5 reasons why a company goes public


  1. Raise capital – It can sell shares to raise money to expand and improve its business.
  2. Get financing – It may be able to borrow more easily and on better terms.
  3. Attract good people – It will be more likely to offer stock purchase plans or stock options to keep its top employees or attract new ones.
  4. Create a stronger brand – Going public often creates more media attention so people get to know a company’s brand better.
  5. Attract other companies – Other companies may evaluate it for potential mergers and acquisitions.
A public company is more closely watched by securities regulators.
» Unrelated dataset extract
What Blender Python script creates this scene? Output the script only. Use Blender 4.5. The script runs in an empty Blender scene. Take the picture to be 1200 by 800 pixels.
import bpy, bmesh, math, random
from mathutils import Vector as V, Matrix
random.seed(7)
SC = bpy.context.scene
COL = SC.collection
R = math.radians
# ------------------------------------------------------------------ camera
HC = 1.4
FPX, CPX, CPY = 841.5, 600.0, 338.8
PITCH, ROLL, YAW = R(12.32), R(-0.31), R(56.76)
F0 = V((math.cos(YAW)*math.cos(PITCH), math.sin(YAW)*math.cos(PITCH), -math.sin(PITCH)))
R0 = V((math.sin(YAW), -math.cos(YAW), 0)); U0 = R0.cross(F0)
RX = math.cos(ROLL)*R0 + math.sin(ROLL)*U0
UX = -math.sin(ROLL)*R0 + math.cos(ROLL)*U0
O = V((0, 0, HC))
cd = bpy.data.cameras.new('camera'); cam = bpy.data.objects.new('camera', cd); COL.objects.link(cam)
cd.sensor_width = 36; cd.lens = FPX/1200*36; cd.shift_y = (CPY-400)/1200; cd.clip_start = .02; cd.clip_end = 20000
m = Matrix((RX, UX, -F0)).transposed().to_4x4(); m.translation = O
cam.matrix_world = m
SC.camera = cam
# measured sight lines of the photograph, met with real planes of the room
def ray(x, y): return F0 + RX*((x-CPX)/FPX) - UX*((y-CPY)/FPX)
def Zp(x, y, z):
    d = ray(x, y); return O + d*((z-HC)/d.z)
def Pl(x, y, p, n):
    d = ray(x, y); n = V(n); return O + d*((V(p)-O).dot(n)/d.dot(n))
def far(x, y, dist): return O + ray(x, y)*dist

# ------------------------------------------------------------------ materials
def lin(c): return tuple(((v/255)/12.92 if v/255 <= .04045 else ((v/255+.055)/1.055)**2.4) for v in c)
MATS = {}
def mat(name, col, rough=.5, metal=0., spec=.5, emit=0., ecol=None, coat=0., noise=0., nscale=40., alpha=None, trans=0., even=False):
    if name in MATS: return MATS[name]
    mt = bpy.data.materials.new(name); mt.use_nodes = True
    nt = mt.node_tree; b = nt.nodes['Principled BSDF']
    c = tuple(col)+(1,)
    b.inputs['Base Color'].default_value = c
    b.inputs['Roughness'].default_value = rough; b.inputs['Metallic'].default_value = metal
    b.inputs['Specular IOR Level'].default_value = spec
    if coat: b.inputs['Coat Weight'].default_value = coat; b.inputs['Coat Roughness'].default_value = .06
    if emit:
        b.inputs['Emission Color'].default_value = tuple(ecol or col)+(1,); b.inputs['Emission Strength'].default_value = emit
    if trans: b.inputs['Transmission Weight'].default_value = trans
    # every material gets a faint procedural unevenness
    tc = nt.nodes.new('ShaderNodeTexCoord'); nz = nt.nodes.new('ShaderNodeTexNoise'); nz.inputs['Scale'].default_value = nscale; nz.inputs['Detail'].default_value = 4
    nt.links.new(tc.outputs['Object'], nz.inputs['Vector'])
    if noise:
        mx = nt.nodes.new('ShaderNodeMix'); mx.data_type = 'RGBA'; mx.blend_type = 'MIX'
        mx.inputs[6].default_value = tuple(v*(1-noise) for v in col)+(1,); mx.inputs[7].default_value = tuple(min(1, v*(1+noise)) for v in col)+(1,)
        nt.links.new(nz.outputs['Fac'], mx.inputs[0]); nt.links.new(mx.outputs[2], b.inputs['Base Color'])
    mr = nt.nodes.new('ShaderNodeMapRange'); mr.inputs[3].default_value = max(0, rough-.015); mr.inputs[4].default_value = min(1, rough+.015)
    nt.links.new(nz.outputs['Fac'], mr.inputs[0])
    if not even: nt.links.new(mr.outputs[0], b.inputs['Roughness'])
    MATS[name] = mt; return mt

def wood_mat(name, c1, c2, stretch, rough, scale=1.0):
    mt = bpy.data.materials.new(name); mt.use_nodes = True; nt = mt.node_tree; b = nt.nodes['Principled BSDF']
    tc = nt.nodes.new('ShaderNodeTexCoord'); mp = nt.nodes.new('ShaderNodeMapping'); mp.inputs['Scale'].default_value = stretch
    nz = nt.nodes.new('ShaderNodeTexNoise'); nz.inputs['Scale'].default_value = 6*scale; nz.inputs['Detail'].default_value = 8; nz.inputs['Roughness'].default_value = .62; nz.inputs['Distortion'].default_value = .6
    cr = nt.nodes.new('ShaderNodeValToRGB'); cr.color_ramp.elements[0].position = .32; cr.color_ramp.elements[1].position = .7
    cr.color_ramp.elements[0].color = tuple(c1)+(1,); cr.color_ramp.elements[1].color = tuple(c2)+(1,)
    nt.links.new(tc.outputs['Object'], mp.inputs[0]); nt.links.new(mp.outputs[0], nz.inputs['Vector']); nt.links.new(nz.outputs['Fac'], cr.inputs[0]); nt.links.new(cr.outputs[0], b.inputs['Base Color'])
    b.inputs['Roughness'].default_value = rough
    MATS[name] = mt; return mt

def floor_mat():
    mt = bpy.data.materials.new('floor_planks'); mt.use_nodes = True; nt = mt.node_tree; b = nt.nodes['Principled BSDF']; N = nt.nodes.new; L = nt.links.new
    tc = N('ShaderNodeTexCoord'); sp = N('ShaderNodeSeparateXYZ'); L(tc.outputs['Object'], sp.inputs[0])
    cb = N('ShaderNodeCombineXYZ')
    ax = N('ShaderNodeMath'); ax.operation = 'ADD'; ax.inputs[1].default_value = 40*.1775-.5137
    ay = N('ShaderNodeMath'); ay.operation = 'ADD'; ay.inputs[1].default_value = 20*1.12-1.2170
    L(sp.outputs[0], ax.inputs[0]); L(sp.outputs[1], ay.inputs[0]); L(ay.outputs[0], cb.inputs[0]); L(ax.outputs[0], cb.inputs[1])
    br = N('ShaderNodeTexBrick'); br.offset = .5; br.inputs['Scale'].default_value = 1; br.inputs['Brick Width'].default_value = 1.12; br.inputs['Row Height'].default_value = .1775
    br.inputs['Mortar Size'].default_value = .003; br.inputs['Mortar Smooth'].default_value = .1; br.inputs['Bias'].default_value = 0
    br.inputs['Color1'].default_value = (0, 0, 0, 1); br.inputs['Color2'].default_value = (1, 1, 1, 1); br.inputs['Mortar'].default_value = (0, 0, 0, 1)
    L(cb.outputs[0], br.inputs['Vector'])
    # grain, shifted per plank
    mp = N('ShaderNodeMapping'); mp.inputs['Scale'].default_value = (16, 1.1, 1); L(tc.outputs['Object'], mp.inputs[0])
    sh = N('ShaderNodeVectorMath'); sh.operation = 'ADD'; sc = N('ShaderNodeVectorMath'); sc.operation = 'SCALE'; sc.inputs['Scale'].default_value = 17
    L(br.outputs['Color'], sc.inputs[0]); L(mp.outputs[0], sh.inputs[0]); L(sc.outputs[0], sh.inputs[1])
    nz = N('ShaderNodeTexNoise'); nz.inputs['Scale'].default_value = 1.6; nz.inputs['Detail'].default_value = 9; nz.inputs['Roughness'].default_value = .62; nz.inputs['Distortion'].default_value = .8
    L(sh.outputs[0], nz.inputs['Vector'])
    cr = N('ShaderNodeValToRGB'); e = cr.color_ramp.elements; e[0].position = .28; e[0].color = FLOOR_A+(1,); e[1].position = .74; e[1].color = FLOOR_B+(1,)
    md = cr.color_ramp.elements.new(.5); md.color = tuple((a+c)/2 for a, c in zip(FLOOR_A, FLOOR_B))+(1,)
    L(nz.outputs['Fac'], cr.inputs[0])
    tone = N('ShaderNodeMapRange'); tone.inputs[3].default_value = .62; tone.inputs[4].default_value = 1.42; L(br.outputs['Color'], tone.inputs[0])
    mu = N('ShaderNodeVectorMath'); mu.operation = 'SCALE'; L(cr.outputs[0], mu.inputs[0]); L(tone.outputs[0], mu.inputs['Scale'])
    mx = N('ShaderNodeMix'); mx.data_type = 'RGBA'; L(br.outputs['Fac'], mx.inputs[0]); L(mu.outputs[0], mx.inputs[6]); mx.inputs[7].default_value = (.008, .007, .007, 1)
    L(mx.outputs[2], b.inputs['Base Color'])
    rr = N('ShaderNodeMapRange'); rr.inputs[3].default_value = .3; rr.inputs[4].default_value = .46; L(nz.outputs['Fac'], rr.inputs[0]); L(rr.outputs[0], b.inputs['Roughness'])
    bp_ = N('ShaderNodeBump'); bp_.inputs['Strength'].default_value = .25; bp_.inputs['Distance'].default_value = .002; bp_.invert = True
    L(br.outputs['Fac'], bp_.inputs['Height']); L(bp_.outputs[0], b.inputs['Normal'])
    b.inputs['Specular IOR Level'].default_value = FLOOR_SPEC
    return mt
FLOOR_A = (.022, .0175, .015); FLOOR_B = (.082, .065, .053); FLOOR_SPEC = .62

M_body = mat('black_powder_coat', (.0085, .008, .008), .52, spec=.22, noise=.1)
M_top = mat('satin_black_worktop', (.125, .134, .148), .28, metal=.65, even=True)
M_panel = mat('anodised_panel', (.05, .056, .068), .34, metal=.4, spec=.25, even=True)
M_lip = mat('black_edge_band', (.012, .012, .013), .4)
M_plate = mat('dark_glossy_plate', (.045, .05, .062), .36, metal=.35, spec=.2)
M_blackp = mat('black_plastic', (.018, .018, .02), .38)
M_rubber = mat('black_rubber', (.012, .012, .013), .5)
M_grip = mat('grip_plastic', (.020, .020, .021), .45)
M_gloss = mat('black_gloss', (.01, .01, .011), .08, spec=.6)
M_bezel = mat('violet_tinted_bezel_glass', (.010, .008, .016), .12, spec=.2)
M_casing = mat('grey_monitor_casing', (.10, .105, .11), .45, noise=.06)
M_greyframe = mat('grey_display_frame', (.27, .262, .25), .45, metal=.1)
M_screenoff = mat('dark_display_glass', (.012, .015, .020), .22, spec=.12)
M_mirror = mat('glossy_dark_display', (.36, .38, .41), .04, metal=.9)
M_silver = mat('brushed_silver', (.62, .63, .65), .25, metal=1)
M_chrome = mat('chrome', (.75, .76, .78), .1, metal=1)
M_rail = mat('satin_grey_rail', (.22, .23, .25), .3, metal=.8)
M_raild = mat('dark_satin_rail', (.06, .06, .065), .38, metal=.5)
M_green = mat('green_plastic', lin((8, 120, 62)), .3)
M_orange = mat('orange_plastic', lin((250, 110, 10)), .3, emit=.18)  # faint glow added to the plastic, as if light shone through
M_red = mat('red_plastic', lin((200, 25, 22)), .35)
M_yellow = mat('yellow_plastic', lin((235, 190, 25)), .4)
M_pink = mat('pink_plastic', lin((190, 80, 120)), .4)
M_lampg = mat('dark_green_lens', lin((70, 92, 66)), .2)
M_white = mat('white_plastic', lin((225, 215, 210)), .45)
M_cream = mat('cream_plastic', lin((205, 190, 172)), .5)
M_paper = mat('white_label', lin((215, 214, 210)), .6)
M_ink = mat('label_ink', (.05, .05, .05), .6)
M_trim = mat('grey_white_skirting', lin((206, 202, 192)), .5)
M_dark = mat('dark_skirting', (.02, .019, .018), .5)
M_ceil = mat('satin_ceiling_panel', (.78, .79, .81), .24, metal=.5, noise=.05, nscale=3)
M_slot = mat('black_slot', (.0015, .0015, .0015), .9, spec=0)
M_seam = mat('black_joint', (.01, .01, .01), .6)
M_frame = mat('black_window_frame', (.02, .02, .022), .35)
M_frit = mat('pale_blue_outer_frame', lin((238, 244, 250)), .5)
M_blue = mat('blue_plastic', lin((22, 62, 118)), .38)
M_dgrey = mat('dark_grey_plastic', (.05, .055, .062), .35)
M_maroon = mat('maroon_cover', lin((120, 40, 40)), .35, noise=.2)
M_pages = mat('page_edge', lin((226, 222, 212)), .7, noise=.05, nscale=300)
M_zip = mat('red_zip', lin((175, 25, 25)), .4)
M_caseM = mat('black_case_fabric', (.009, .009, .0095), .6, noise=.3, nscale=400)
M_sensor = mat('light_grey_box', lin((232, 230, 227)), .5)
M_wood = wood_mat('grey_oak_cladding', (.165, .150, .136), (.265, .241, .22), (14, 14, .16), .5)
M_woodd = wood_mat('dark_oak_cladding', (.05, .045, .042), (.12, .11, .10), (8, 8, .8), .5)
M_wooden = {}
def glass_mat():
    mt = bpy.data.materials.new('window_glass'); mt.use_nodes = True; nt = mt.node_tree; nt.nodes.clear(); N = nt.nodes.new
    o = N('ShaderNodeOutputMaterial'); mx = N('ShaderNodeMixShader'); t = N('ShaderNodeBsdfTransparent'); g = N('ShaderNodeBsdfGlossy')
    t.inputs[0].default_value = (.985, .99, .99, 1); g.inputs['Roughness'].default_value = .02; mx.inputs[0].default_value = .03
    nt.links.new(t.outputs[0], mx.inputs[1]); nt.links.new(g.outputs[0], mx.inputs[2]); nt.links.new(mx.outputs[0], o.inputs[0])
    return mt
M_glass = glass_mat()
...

It also has to meet tougher reporting rules.

2 questions to ask


  1. What are the risks? – IPOs are usually more risky than a stock that’s been on the stock market for a while. No one can predict how the price of an IPO will change once it goes on sale. Before you decide, read the prospectus from the company issuing the IPO. The prospectus describes the business plan and notes important risk factors. Check whether the company is making money or when it expects to become profitable.
  2. Are there any fees? – In most cases, you won’t pay any commission to buy an IPO. That’s because the company issuing the IPO hires underwriters to price and market the new stock. Underwriters get large fees for their services. Their fees are built into the initial offering price of the stock.
Find out as much as you can before you buy an IPO. Read the prospectus to understand the company’s growth prospects and the risks. And look for any warning signs that it could be a scam.